En 1976 fundó la revista Vuelta, que circuló profusamente, mes con mes, en los países de habla hispana hasta la muerte de Paz en abril de 1998. Vuelta fue su trinchera. Allí publicó la obra de los disidentes del Este (Michnik, Solzhenitsyn, Sájarov, Kolakowski) y la de los nuevos desencantados en Occidente: Vargas Llosa, Semprún, Revel, Edwards. Además de denunciar sistemáticamente a las dictaduras militares de América Latina y la “dictadura perfecta” del PRI, Paz y Vuelta criticaron —desde los valores de la democracia— a los movimientos guerrilleros de América Latina. En aquellos años —aun más que ahora—, la izquierda latinoamericana no toleraba la mínima crítica a Cuba ni la mínima duda sobre el balance “globalmente positivo” del socialismo real en la URSS y Europa del Este.

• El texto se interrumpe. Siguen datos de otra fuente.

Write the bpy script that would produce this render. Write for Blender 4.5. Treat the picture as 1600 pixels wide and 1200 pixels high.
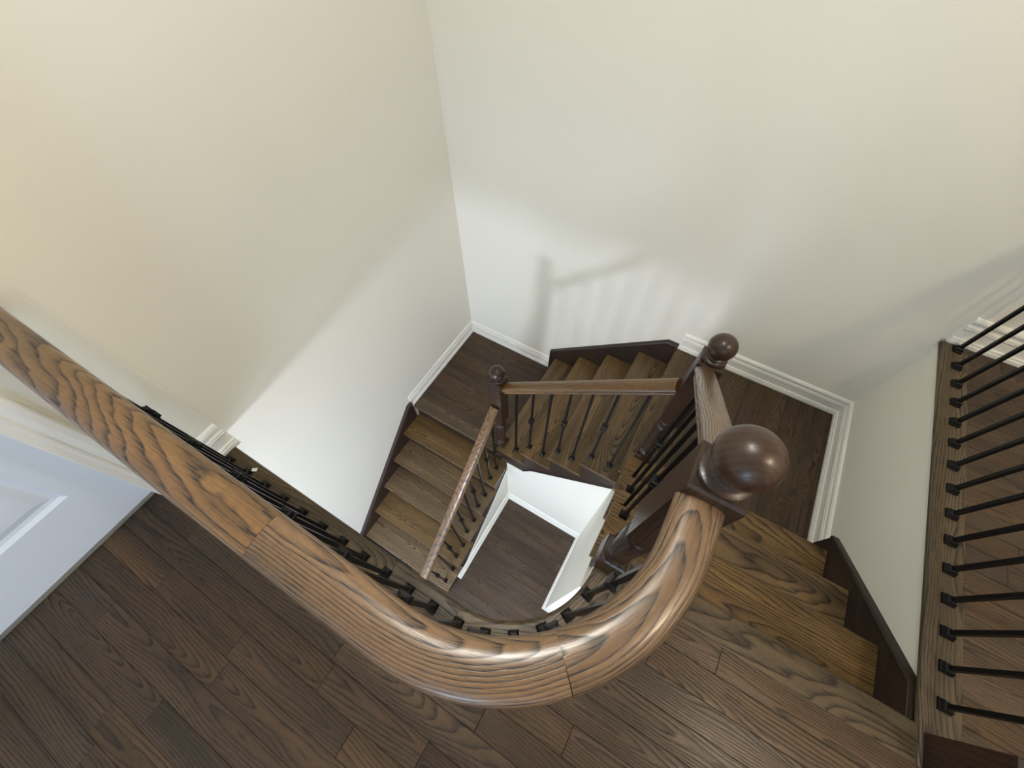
import bpy, math, random
from mathutils import Vector, Matrix
random.seed(7)
S = bpy.context.scene
for o in list(bpy.data.objects): bpy.data.objects.remove(o)
COL = S.collection

# ------------------------------------------------------------------ levels and plan (metres)
# z = 0 is the upper quarter landing; hall floor 4 risers above, lower landing 5 below, ground 11 below
R = .19; T = .2172
Z_HALL = 4*R; Z_UP = 0.0; Z_LOW = -5*R; Z_GND = -11*R
XC = 2.825            # half wall beside the top flight
Y_HALL = -2.03        # front of the hall nosing over the well
ARC = (1.49, -1.72); ARC_R = .325
JOG = .372            # hall side wall
CEIL = 3.45; SLAB_B = .41

# ------------------------------------------------------------------ camera
cam_d = bpy.data.cameras.new('camera'); cam = bpy.data.objects.new('camera', cam_d); COL.objects.link(cam)
cr = Vector((.8606, .5093, -.0053)); cdn = Vector((.4342, -.7391, -.5151)); cf = Vector((-.2662, .4409, -.8571))
cf.normalize(); cr = (cr - cr.dot(cf)*cf).normalized(); cu = -(cf.cross(cr)).normalized()
if cu.dot(cdn) > 0: cu = -cu
m3 = Matrix((cr, cu, -cf)).transposed()
cam.matrix_world = Matrix.Translation((1.67187, -2.01276, 2.27703)) @ m3.to_4x4()
cam_d.sensor_fit = 'HORIZONTAL'; cam_d.sensor_width = 36; cam_d.lens = 633.32*36/1600; cam_d.clip_start = .02
S.camera = cam

# ------------------------------------------------------------------ world, lights, exposure
S.view_settings.view_transform = 'Standard'; S.view_settings.look = 'None'
S.view_settings.exposure = 0.07; S.view_settings.gamma = 1.0; S.view_settings.use_curve_mapping = False
W = bpy.data.worlds.new('World'); S.world = W; W.use_nodes = True
W.node_tree.nodes['Background'].inputs[0].default_value = (.90, .94, 1.0, 1)
W.node_tree.nodes['Background'].inputs[1].default_value = .77

def point(name, loc, watts, col, rad):
    l = bpy.data.lights.new(name, 'POINT'); l.energy = watts; l.color = col; l.shadow_soft_size = rad
    o = bpy.data.objects.new(name, l); o.location = loc; COL.objects.link(o); return o
def area(name, loc, aim, w, h, watts, col):
    l = bpy.data.lights.new(name, 'AREA'); l.shape = 'RECTANGLE'; l.size = w; l.size_y = h; l.energy = watts; l.color = col
    o = bpy.data.objects.new(name, l); o.location = loc
    o.rotation_euler = (Vector(aim) - Vector(loc)).to_track_quat('-Z', 'Y').to_euler(); COL.objects.link(o); return o
WARM = (1.0, .90, .74)
point('stairwell_ceiling_lamp', (1.35, -1.5, 3.3), 34, (1.0, .99, .93), .07)
point('hall_ceiling_lamp', (3.42, -1.9, 3.3), 41, (1.0, .80, .60), .055)
area('hall_window', (2.3, -4.5, 1.75), (.2, -2.9, 1.2), .9, 1.1, 19, (.48, .72, 1.0))
point('ground_floor_ceiling_lamp', (1.5, -3.9, .27), 138, (.78, .85, 1.0), .16)
area('ground_floor_window', (1.2, -4.6, -1.15), (1.2, 0, -1.3), 1.5, 1.5, 40, (.70, .81, 1.0))

# ------------------------------------------------------------------ materials
def nt(name):
    m = bpy.data.materials.new(name); m.use_nodes = True; n = m.node_tree; n.nodes.clear()
    out = n.nodes.new('ShaderNodeOutputMaterial'); b = n.nodes.new('ShaderNodeBsdfPrincipled')
    n.links.new(b.outputs[0], out.inputs[0]); return m, n, b
def lin(c): return tuple(((v/255+.055)/1.055)**2.4 if v/255 > .04045 else v/255/12.92 for v in c)+(1,)
def M_(n, op, a, b=None, c=None, clamp=False):
    k = n.nodes.new('ShaderNodeMath'); k.operation = op; k.use_clamp = clamp
    for i, v in enumerate((a, b, c)):
        if v is None: continue
        if isinstance(v, (int, float)): k.inputs[i].default_value = v
        else: n.links.new(v, k.inputs[i])
    return k.outputs[0]

def wood(name, light, mid, dark, rough=.36, ring=34., contrast=.8, vary=.35, bump=.0012, coat=.12, wander=.11, spec=.5):
    """stained open-grain oak. attribute gc = (along the grain, across, depth) in metres"""
    m, n, b = nt(name); L = n.links.new
    at = n.nodes.new('ShaderNodeAttribute'); at.attribute_name = 'gc'
    oi = n.nodes.new('ShaderNodeObjectInfo')
    cx = n.nodes.new('ShaderNodeCombineXYZ')
    L(M_(n, 'MULTIPLY', oi.outputs['Random'], 37.0), cx.inputs[0])
    L(M_(n, 'MULTIPLY', oi.outputs['Random'], 91.0), cx.inputs[1])
    L(M_(n, 'MULTIPLY', oi.outputs['Random'], 53.0), cx.inputs[2])
    ad = n.nodes.new('ShaderNodeVectorMath'); ad.operation = 'ADD'; L(at.outputs['Vector'], ad.inputs[0]); L(cx.outputs[0], ad.inputs[1])
    sp = n.nodes.new('ShaderNodeSeparateXYZ'); L(at.outputs['Vector'], sp.inputs[0])
    # slow wander of the growth rings
    def noise(scale3, detail, rough_=.5, src=ad.outputs[0]):
        mp = n.nodes.new('ShaderNodeMapping'); mp.inputs['Scale'].default_value = scale3; L(src, mp.inputs[0])
        k = n.nodes.new('ShaderNodeTexNoise'); k.inputs['Scale'].default_value = 1; k.inputs['Detail'].default_value = detail
        k.inputs['Roughness'].default_value = rough_; L(mp.outputs[0], k.inputs[0]); return k.outputs[0]
    w1 = noise((1.7, 7, 7), 1.5)
    w2 = noise((9, 30, 30), 2)
    # each piece is cut at its own distance from the heart of the tree, slightly tilted
    fr = M_(n, 'FRACT', M_(n, 'MULTIPLY', oi.outputs['Random'], 17.37))
    fr2 = M_(n, 'FRACT', M_(n, 'MULTIPLY', oi.outputs['Random'], 71.13))
    yy = M_(n, 'ADD', sp.outputs[1], M_(n, 'MULTIPLY', M_(n, 'SUBTRACT', fr, .5), .10))
    zz = M_(n, 'ADD', M_(n, 'ADD', sp.outputs[2], .012), M_(n, 'MULTIPLY', sp.outputs[0], M_(n, 'MULTIPLY', M_(n, 'SUBTRACT', fr2, .5), .16)))
    r = M_(n, 'SQRT', M_(n, 'ADD', M_(n, 'MULTIPLY', yy, yy), M_(n, 'MULTIPLY', zz, zz)))
    r = M_(n, 'ADD', r, M_(n, 'MULTIPLY', w1, wander))
    r = M_(n, 'ADD', r, M_(n, 'MULTIPLY', w2, .007))
    saw = M_(n, 'FRACT', M_(n, 'MULTIPLY', r, ring*3.2))
    line = M_(n, 'POWER', saw, 3.2)                      # sharp late wood edge
    fall = M_(n, 'SMOOTH_MAX', M_(n, 'SUBTRACT', 1.0, M_(n, 'MULTIPLY', saw, 9.0)), 0.0, .1)
    ringv = M_(n, 'MAXIMUM', line, M_(n, 'MULTIPLY', fall, .7), clamp=True)
    pores = noise((18, 380, 380), 2.5, .65)
    pr = n.nodes.new('ShaderNodeMapRange'); pr.inputs[1].default_value = .50; pr.inputs[2].default_value = .68; L(pores, pr.inputs[0])
    pv = M_(n, 'MULTIPLY', pr.outputs[0], M_(n, 'ADD', M_(n, 'MULTIPLY', ringv, .75), .25))
    tone = noise((1.1, 14, 14), 2)
    mottle = noise((60, 120, 120), 3, .7)
    amt = M_(n, 'ADD', M_(n, 'MULTIPLY', ringv, contrast*.62), M_(n, 'MULTIPLY', pv, contrast*.8), clamp=True)
    base = n.nodes.new('ShaderNodeMix'); base.data_type = 'RGBA'
    tr = n.nodes.new('ShaderNodeMapRange'); tr.inputs[1].default_value = .34; tr.inputs[2].default_value = .66; L(M_(n,'ADD',M_(n,'MULTIPLY',tone,.7),M_(n,'MULTIPLY',mottle,.3)), tr.inputs[0])
    L(tr.outputs[0], base.inputs[0]); base.inputs[6].default_value = lin(mid); base.inputs[7].default_value = lin(light)
    fin = n.nodes.new('ShaderNodeMix'); fin.data_type = 'RGBA'; L(amt, fin.inputs[0]); L(base.outputs[2], fin.inputs[6]); fin.inputs[7].default_value = lin(dark)
    hv = n.nodes.new('ShaderNodeHueSaturation'); L(fin.outputs[2], hv.inputs['Color'])
    L(M_(n, 'ADD', M_(n, 'MULTIPLY', fr2, vary), 1-vary/2), hv.inputs['Value'])
    L(M_(n, 'ADD', M_(n, 'MULTIPLY', fr, .25), .87), hv.inputs['Saturation'])
    L(hv.outputs[0], b.inputs['Base Color'])
    L(M_(n, 'ADD', M_(n, 'MULTIPLY', amt, .22), rough), b.inputs['Roughness'])
    b.inputs['Specular IOR Level'].default_value = spec; b.inputs['Coat Weight'].default_value = coat; b.inputs['Coat Roughness'].default_value = .22
    bp = n.nodes.new('ShaderNodeBump'); bp.inputs['Distance'].default_value = bump; bp.inputs['Strength'].default_value = .55
    L(M_(n, 'SUBTRACT', 1.0, amt), bp.inputs['Height']); L(bp.outputs[0], b.inputs['Normal'])
    return m

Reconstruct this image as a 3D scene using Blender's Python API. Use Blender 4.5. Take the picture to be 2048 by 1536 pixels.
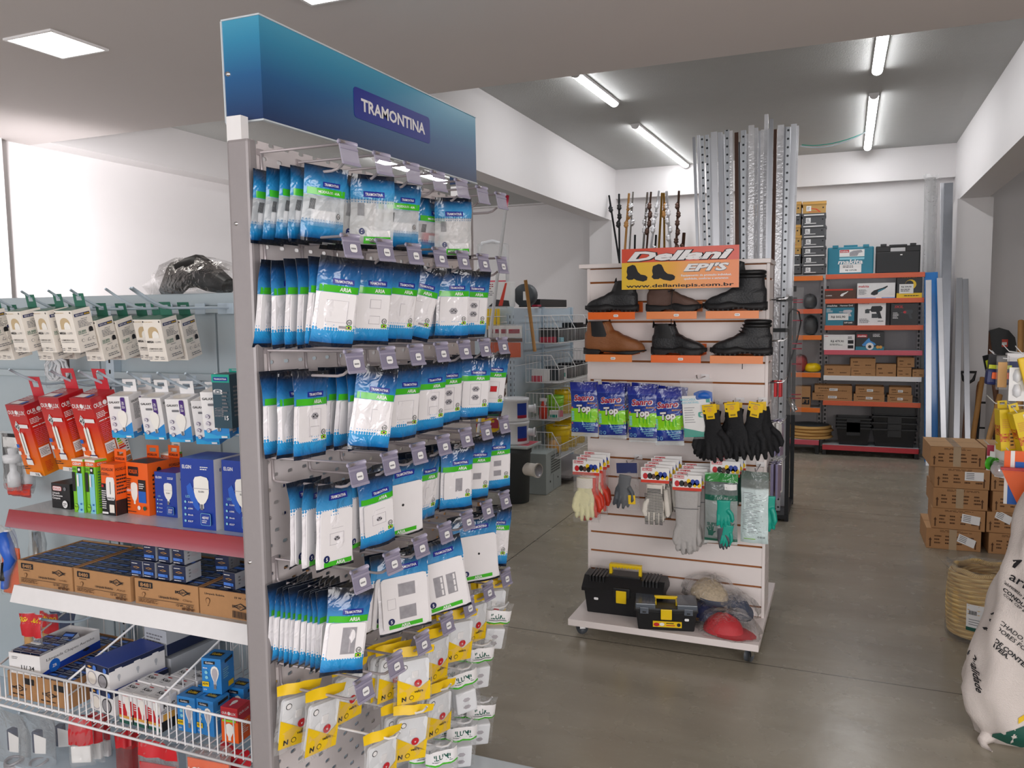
import bpy, bmesh, math, random
from math import sin, cos, pi, radians as RAD
from mathutils import Vector as V, Matrix as MX

for o in list(bpy.data.objects): bpy.data.objects.remove(o)
SC = bpy.context.scene
COL = SC.collection

# ---------------------------------------------------------------- camera
F, YAW, PITCH, ROLL, CZ = 1620.0, 0.3925, 0.0879, -0.01116, 1.62
_f = V((-sin(YAW), cos(YAW), 0)); _r = V((cos(YAW), sin(YAW), 0)); _u = V((0, 0, 1))
CF = cos(PITCH)*_f - sin(PITCH)*_u
_u2 = cos(PITCH)*_u + sin(PITCH)*_f
CR = cos(ROLL)*_r + sin(ROLL)*_u2
CU = -sin(ROLL)*_r + cos(ROLL)*_u2
cd = bpy.data.cameras.new('camera'); cam = bpy.data.objects.new('camera', cd); COL.objects.link(cam)
cd.sensor_width = 36; cd.lens = F/2048*36; cd.clip_start = .05; cd.clip_end = 60
cam.matrix_world = MX(((CR.x, CU.x, -CF.x, 0), (CR.y, CU.y, -CF.y, 0), (CR.z, CU.z, -CF.z, CZ), (0, 0, 0, 1)))
SC.camera = cam
def at(px, py, X=None, Y=None, Z=None):
    """the point of the place seen at photo pixel (px, py) on the plane X=, Y= or Z="""
    d = CF + CR*((px-1024)/F) - CU*((py-768)/F)
    t = X/d.x if X is not None else Y/d.y if Y is not None else (Z-CZ)/d.z
    return V((0, 0, CZ)) + d*t

# ---------------------------------------------------------------- light
vs = SC.view_settings
vs.view_transform = 'Standard'; vs.look = 'None'; vs.gamma = 1; vs.use_curve_mapping = False
vs.exposure = 0.0
W = bpy.data.worlds.new('daylight'); SC.world = W; W.use_nodes = True
bg = W.node_tree.nodes['Background']; bg.inputs[0].default_value = (.80, .88, 1, 1); bg.inputs[1].default_value = .7
def area(name, loc, target, sx, sy, power, color=(1, 1, 1)):
    l = bpy.data.lights.new(name, 'AREA'); l.shape = 'RECTANGLE'; l.size = sx; l.size_y = sy; l.energy = power; l.color = color
    o = bpy.data.objects.new(name, l); COL.objects.link(o); o.location = loc
    o.rotation_euler = (V(target)-V(loc)).to_track_quat('-Z', 'Y').to_euler(); return o
area('storefront_daylight', (3.02, -.2, 1.75), (-3, .4, 1.45), 5.2, 1.6, 165, (1, .965, .955))
area('entrance_daylight', (-.6, -3.8, 1.8), (-.6, 2, 1.5), 5.5, 1.5, 125, (1, .97, .96))
sl = bpy.data.lights.new('left_wall_fill', 'SPOT'); sl.energy = 520; sl.spot_size = RAD(64); sl.spot_blend = 1; sl.shadow_soft_size = .15; sl.color = (1, .955, .965)  # unseen fill spot, added only to brighten the left wall
so = bpy.data.objects.new('left_wall_fill', sl); COL.objects.link(so); so.location = (-4.0, 2.2, 2.2); so.rotation_euler = (V((-5.0, 4.6, 2.05))-V((-4.0, 2.2, 2.2))).to_track_quat('-Z', 'Y').to_euler()
PANEL_E, TUBE_E = 10, 33

# ---------------------------------------------------------------- materials
def lin(c):
    if isinstance(c, str):
        c = c.lstrip('#'); c = [int(c[i:i+2], 16)/255 for i in (0, 2, 4)]
    return tuple((x/12.92 if x <= .04045 else ((x+.055)/1.055)**2.4) for x in c[:3]) + (1,)
MATS = {}
def nodes(name):
    m = bpy.data.materials.new(name); m.use_nodes = True
    nt = m.node_tree; return m, nt, nt.nodes['Principled BSDF']
def N(nt, t, **kw):
    n = nt.nodes.new('ShaderNode'+t)
    for k, v in kw.items():
        if k.startswith('i_'):
            k = k[2:]; n.inputs[int(k) if k.isdigit() else k].default_value = v
        else: setattr(n, k, v)
    return n
def mat(name, col, rough=.5, metal=0, var=.04, scale=30, bump=0, coat=0, emit=0, alpha=1, bscale=None, spec=.5):
    """plain procedural material: base colour with a faint noise mottling, optional bump"""
    m, nt, b = nodes(name); c = lin(col)
    tc = N(nt, 'TexCoord'); no = N(nt, 'TexNoise', i_Scale=scale, i_Detail=3.0)
    nt.links.new(tc.outputs['Object'], no.inputs['Vector'])
    mx = N(nt, 'MixRGB', i_Color1=tuple(x*(1-var) for x in c[:3])+(1,), i_Color2=tuple(min(1, x*(1+var)) for x in c[:3])+(1,))
    nt.links.new(no.outputs[0], mx.inputs[0]); nt.links.new(mx.outputs[0], b.inputs['Base Color'])
    b.inputs['Roughness'].default_value = rough; b.inputs['Metallic'].default_value = metal
    b.inputs['Specular IOR Level'].default_value = spec
    if coat: b.inputs['Coat Weight'].default_value = coat; b.inputs['Coat Roughness'].default_value = .08
    if alpha < 1: b.inputs['Alpha'].default_value = alpha
    if emit: b.inputs['Emission Color'].default_value = c; b.inputs['Emission Strength'].default_value = emit
    if bump:
        n2 = N(nt, 'TexNoise', i_Scale=bscale or scale*2, i_Detail=4.0); nt.links.new(tc.outputs['Object'], n2.inputs['Vector'])
        bp = N(nt, 'Bump', i_Strength=bump, i_Distance=.01); nt.links.new(n2.outputs[0], bp.inputs['Height'])
        nt.links.new(bp.outputs[0], b.inputs['Normal'])
    MATS[name] = m; return m
def film(name, tint='#ffffff', haze=.06, bump=.5, scale=28, rough=.12):
    """thin clear plastic: mostly see-through, with glossy crinkle highlights and a little milky haze"""
    m, nt, b = nodes(name); nt.nodes.remove(b); out = nt.nodes['Material Output']
    tc = N(nt, 'TexCoord'); no = N(nt, 'TexNoise', i_Scale=scale, i_Detail=3.0, i_Distortion=1.5)
    nt.links.new(tc.outputs['Object'], no.inputs['Vector'])
    bp = N(nt, 'Bump', i_Strength=bump, i_Distance=.02); nt.links.new(no.outputs[0], bp.inputs['Height'])
    tr = N(nt, 'BsdfTransparent', i_Color=lin(tint)); gl = N(nt, 'BsdfGlossy', i_Roughness=rough); di = N(nt, 'BsdfDiffuse', i_Color=(.8, .8, .8, 1))
    nt.links.new(bp.outputs[0], gl.inputs['Normal'])
    fr0 = N(nt, 'LayerWeight', i_Blend=.25); nt.links.new(bp.outputs[0], fr0.inputs['Normal']); fr = N(nt, 'Math', operation='MULTIPLY', i_1=.45); nt.links.new(fr0.outputs['Fresnel'], fr.inputs[0])
    m1 = N(nt, 'MixShader', i_0=haze); nt.links.new(tr.outputs[0], m1.inputs[1]); nt.links.new(di.outputs[0], m1.inputs[2])
    m2 = N(nt, 'MixShader'); nt.links.new(fr.outputs[0], m2.inputs[0]); nt.links.new(m1.outputs[0], m2.inputs[1]); nt.links.new(gl.outputs[0], m2.inputs[2])
    nt.links.new(m2.outputs[0], out.inputs[0]); MATS[name] = m; return m
def banded(name, stops, dots=None, rough=.22, bump=.35, scale=22, axis=1, interp='LINEAR', object_z=None, coat=.6):
    """printed film: colour runs along the UV's v by the print's own bands; dots = (v, dir, colour)* dotted print edge; a 4th value in a stop is alpha"""
    m, nt, b = nodes(name); uv = N(nt, 'UVMap') if object_z is None else N(nt, 'TexCoord')
    sp = N(nt, 'SeparateXYZ'); nt.links.new(uv.outputs[0 if object_z is None else 'Object'], sp.inputs[0])
    fac = sp.outputs[axis]
    if object_z:
        mr = N(nt, 'MapRange', i_1=object_z[0], i_2=object_z[1]); nt.links.new(sp.outputs[2], mr.inputs[0]); fac = mr.outputs[0]
    def ramp(vals):
        r = N(nt, 'ValToRGB'); r.color_ramp.interpolation = interp; e = r.color_ramp.elements
        while len(e) < len(vals): e.new(.5)
        for i, (p, c) in enumerate(vals): e[i].position = p; e[i].color = c
        nt.links.new(fac, r.inputs[0]); return r
    r = ramp([(s[0], lin(s[1])) for s in stops]); colo = r.outputs[0]
    if dots:
        for v0, v1, dc in dots:                                   # dots grow from v0 (none) to v1 (solid)
            rad = N(nt, 'MapRange', i_1=v0, i_2=v1, i_3=.12, i_4=.62); nt.links.new(sp.outputs[1], rad.inputs[0])
            cs = []
            for k, n in ((0, 16), (1, 26)):
                q = N(nt, 'Math', operation='MULTIPLY', i_1=float(n)); nt.links.new(sp.outputs[k], q.inputs[0])
                w = N(nt, 'Math', operation='FRACT'); nt.links.new(q.outputs[0], w.inputs[0])
                z = N(nt, 'Math', operation='SUBTRACT', i_1=.5); nt.links.new(w.outputs[0], z.inputs[0]); cs.append(z)
            cb = N(nt, 'CombineXYZ'); nt.links.new(cs[0].outputs[0], cb.inputs[0]); nt.links.new(cs[1].outputs[0], cb.inputs[1])
            ln = N(nt, 'VectorMath', operation='LENGTH'); nt.links.new(cb.outputs[0], ln.inputs[0])
            lt = N(nt, 'Math', operation='LESS_THAN'); nt.links.new(ln.outputs['Value'], lt.inputs[0]); nt.links.new(rad.outputs[0], lt.inputs[1])
            lo, hi = min(v0, v1), max(v0, v1)
            a = N(nt, 'Math', operation='GREATER_THAN', i_1=lo); nt.links.new(sp.outputs[1], a.inputs[0])
            a2 = N(nt, 'Math', operation='LESS_THAN', i_1=hi); nt.links.new(sp.outputs[1], a2.inputs[0])
            mu = N(nt, 'Math', operation='MULTIPLY'); nt.links.new(a.outputs[0], mu.inputs[0]); nt.links.new(a2.outputs[0], mu.inputs[1])
            mu2 = N(nt, 'Math', operation='MULTIPLY'); nt.links.new(mu.outputs[0], mu2.inputs[0]); nt.links.new(lt.outputs[0], mu2.inputs[1])
            mx = N(nt, 'MixRGB', i_Color2=lin(dc)); nt.links.new(mu2.outputs[0], mx.inputs[0]); nt.links.new(colo, mx.inputs[1]); colo = mx.outputs[0]
    nt.links.new(colo, b.inputs['Base Color'])
    if any(len(s) > 2 for s in stops):
        ra = ramp([(s[0], (s[2] if len(s) > 2 else 1,)*3+(1,)) for s in stops]); nt.links.new(ra.outputs[0], b.inputs['Alpha'])
    b.inputs['Roughness'].default_value = rough; b.inputs['Coat Weight'].default_value = coat; b.inputs['Coat Roughness'].default_value = .1
    if bump:
        tc = N(nt, 'TexCoord'); no = N(nt, 'TexNoise', i_Scale=scale, i_Detail=2.0, i_Distortion=1.2); nt.links.new(tc.outputs['Object'], no.inputs['Vector'])
        bp = N(nt, 'Bump', i_Strength=bump, i_Distance=.02); nt.links.new(no.outputs[0], bp.inputs['Height'])
        nt.links.new(bp.outputs[0], b.inputs['Normal']); nt.links.new(bp.outputs[0], b.inputs['Coat Normal'])
    MATS[name] = m; return m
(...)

Frente a esa posición cultural hegemónica, Paz tuvo el valor de introducir y auspiciar a la opinión disidente. Los viejos instintos inquisitoriales y escolásticos reaparecieron ante el heterodoxo: fue acusado de “reaccionario”, deturpado en las aulas, las revistas académicas y los periódicos; en 1984 su efigie fue quemada frente a la embajada norteamericana (hecho paradójico, porque Paz fue un crítico persistente de la política exterior estadounidense y la economía de mercado). Pero nunca cejó en su combatividad, quizá porque era una forma de expiación. No fue casual que el primer Premio Nobel después de la caída del Muro de Berlín haya sido para él: un poeta de la libertad.
Fue acusado de reaccionario, fue injuriado en aulas y revistas, pero nunca cejó en su combatividad
Lo acompañé durante 23 años en Vuelta, en esa guerra que no termina. Se sigue librando en las calles de Venezuela y en la conciencia de quienes creemos en la democracia terrenal y perfectible, no en la Revolución redentora y celestial. Paz cometió la herejía de abanderar esa guerra. Muchos, aún, no se lo perdonan. Muchos, aún, quemarían su efigie. Por eso la conmemoración ha sido ambigua. Por eso Paz nunca encontrará la Paz. Es su destino, y su gloria.
Enrique Krauze es escritor mexicano y director de la revista Letras Libres.